Among the entries below, find the line with "for k in range(int(n*(.48", then quote it and each following line up to and including the line with "def wz(py): return Z(py) * KW - 0.0066", and nothing else.
======== Data listing
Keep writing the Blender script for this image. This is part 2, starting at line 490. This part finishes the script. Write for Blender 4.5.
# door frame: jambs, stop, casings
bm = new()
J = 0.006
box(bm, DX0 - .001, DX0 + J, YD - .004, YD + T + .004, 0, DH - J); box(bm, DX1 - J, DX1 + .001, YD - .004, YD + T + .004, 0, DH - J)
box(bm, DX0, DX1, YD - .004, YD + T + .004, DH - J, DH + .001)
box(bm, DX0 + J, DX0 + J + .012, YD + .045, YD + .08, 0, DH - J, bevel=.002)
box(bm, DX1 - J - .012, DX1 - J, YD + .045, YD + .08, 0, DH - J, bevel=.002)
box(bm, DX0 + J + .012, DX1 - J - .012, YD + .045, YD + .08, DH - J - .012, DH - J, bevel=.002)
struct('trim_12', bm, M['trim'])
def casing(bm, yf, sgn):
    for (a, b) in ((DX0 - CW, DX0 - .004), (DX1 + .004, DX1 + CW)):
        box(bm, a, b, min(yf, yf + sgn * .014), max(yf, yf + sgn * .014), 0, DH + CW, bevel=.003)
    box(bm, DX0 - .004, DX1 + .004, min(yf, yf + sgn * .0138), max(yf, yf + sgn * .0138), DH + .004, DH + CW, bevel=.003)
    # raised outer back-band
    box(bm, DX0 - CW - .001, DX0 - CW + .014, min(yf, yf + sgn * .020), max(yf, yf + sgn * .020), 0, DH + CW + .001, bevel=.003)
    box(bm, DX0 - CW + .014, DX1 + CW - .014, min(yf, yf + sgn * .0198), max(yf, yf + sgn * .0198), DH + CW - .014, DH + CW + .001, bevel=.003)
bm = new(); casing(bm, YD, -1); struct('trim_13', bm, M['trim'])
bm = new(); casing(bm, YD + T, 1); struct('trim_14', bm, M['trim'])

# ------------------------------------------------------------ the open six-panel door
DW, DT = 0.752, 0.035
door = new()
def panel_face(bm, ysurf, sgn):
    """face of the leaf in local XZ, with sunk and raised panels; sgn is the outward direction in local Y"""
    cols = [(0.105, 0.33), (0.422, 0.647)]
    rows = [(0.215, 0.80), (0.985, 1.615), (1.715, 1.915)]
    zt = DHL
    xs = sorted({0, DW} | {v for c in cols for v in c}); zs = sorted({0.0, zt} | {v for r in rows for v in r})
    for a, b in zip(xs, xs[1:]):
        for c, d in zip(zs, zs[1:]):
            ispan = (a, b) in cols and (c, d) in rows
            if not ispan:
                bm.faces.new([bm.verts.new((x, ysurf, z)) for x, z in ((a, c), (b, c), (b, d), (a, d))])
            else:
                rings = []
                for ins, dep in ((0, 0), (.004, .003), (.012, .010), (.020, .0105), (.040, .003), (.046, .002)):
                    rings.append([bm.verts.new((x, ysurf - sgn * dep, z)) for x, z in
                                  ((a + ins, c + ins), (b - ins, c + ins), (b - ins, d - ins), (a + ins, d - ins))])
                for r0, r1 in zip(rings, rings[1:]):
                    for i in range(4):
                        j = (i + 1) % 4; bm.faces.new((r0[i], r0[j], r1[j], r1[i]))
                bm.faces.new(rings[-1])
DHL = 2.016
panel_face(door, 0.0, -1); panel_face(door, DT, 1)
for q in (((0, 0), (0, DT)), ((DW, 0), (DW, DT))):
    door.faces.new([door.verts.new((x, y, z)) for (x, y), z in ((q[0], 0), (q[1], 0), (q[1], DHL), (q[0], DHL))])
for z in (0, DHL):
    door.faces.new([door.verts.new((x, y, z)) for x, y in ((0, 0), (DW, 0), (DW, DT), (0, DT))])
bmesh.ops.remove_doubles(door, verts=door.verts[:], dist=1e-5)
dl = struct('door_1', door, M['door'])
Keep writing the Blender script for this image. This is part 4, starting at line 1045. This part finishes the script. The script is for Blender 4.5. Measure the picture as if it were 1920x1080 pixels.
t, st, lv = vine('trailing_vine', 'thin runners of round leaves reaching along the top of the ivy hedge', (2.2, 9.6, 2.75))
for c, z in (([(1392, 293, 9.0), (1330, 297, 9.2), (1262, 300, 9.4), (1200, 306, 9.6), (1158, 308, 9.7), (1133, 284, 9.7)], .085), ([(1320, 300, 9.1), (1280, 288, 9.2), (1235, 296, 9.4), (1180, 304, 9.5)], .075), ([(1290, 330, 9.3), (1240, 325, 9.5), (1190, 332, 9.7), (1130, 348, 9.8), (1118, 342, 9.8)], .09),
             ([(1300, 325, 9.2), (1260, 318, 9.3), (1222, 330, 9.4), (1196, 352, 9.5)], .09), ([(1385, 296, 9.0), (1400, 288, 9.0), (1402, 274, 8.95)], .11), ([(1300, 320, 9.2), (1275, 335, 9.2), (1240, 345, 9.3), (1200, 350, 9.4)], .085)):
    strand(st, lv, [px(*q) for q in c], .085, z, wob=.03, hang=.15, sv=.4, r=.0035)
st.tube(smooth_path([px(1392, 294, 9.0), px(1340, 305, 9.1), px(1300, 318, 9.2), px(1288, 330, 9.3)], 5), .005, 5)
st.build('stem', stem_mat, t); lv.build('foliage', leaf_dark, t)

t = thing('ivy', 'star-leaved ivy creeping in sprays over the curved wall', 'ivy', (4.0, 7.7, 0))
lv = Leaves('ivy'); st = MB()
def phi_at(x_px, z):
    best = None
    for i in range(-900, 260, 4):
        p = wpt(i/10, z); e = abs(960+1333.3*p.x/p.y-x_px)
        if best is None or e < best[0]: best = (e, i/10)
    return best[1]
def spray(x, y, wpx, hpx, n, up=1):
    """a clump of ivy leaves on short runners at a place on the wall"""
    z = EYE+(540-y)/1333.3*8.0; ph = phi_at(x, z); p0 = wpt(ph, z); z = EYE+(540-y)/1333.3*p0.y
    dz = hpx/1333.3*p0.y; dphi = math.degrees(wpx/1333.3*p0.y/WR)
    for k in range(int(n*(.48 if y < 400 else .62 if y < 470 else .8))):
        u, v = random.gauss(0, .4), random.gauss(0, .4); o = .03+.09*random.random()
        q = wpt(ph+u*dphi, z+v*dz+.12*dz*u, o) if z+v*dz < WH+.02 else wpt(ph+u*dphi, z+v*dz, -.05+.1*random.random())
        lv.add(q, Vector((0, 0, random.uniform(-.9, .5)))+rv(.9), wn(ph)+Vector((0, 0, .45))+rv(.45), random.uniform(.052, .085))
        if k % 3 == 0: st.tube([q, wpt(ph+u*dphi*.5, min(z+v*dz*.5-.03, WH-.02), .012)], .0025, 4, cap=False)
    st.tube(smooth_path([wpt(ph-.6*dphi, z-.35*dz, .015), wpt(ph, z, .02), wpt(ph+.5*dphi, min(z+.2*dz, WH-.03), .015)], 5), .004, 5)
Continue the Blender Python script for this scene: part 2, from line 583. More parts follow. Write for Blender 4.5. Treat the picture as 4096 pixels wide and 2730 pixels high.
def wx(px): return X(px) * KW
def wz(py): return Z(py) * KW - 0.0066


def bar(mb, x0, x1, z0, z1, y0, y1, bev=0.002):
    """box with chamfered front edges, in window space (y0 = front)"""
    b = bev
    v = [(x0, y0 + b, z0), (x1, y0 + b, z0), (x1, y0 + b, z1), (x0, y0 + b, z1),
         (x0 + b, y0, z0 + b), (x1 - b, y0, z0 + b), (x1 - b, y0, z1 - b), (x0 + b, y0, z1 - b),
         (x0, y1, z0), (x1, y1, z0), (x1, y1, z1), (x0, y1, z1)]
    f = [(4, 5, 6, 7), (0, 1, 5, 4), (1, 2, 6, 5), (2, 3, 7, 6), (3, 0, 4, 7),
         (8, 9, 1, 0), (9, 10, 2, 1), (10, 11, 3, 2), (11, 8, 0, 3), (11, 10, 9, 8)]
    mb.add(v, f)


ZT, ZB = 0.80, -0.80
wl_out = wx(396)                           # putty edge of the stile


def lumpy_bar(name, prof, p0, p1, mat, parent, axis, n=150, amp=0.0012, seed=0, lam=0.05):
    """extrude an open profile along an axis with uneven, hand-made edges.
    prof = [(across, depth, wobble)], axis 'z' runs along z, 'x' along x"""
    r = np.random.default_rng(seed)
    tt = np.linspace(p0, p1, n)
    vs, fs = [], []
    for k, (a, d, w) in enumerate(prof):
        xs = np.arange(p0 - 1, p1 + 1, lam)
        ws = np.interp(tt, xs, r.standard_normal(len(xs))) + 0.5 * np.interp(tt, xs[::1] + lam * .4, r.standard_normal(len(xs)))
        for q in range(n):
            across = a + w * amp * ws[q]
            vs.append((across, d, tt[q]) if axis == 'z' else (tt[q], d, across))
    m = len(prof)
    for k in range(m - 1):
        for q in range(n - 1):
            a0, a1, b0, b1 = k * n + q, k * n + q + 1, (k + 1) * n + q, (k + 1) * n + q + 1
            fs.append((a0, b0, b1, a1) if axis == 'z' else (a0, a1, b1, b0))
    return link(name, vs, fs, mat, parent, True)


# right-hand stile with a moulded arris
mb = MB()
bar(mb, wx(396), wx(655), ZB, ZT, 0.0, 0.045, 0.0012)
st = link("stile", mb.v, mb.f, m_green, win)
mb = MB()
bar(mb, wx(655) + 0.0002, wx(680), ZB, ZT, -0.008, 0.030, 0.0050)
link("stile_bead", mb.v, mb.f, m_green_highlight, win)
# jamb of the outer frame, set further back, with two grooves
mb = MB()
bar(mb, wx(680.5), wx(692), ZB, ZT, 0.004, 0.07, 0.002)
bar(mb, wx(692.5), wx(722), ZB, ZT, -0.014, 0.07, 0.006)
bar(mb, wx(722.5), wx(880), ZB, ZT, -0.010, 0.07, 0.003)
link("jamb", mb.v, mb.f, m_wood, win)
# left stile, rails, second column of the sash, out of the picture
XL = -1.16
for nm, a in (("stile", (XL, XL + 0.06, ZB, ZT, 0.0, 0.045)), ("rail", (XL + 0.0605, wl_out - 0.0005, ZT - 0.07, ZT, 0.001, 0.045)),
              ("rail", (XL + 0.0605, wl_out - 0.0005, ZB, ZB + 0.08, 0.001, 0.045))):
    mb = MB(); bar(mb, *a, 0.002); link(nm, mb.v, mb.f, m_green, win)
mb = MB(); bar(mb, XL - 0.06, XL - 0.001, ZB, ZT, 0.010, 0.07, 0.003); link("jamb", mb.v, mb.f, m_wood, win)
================
Answer to this problem:
    for k in range(int(n*(.48 if y < 400 else .62 if y < 470 else .8))):
        u, v = random.gauss(0, .4), random.gauss(0, .4); o = .03+.09*random.random()
        q = wpt(ph+u*dphi, z+v*dz+.12*dz*u, o) if z+v*dz < WH+.02 else wpt(ph+u*dphi, z+v*dz, -.05+.1*random.random())
        lv.add(q, Vector((0, 0, random.uniform(-.9, .5)))+rv(.9), wn(ph)+Vector((0, 0, .45))+rv(.45), random.uniform(.052, .085))
        if k % 3 == 0: st.tube([q, wpt(ph+u*dphi*.5, min(z+v*dz*.5-.03, WH-.02), .012)], .0025, 4, cap=False)
    st.tube(smooth_path([wpt(ph-.6*dphi, z-.35*dz, .015), wpt(ph, z, .02), wpt(ph+.5*dphi, min(z+.2*dz, WH-.03), .015)], 5), .004, 5)
Continue the Blender Python script for this scene: part 2, from line 583. More parts follow. Write for Blender 4.5. Treat the picture as 4096 pixels wide and 2730 pixels high.
def wx(px): return X(px) * KW
def wz(py): return Z(py) * KW - 0.0066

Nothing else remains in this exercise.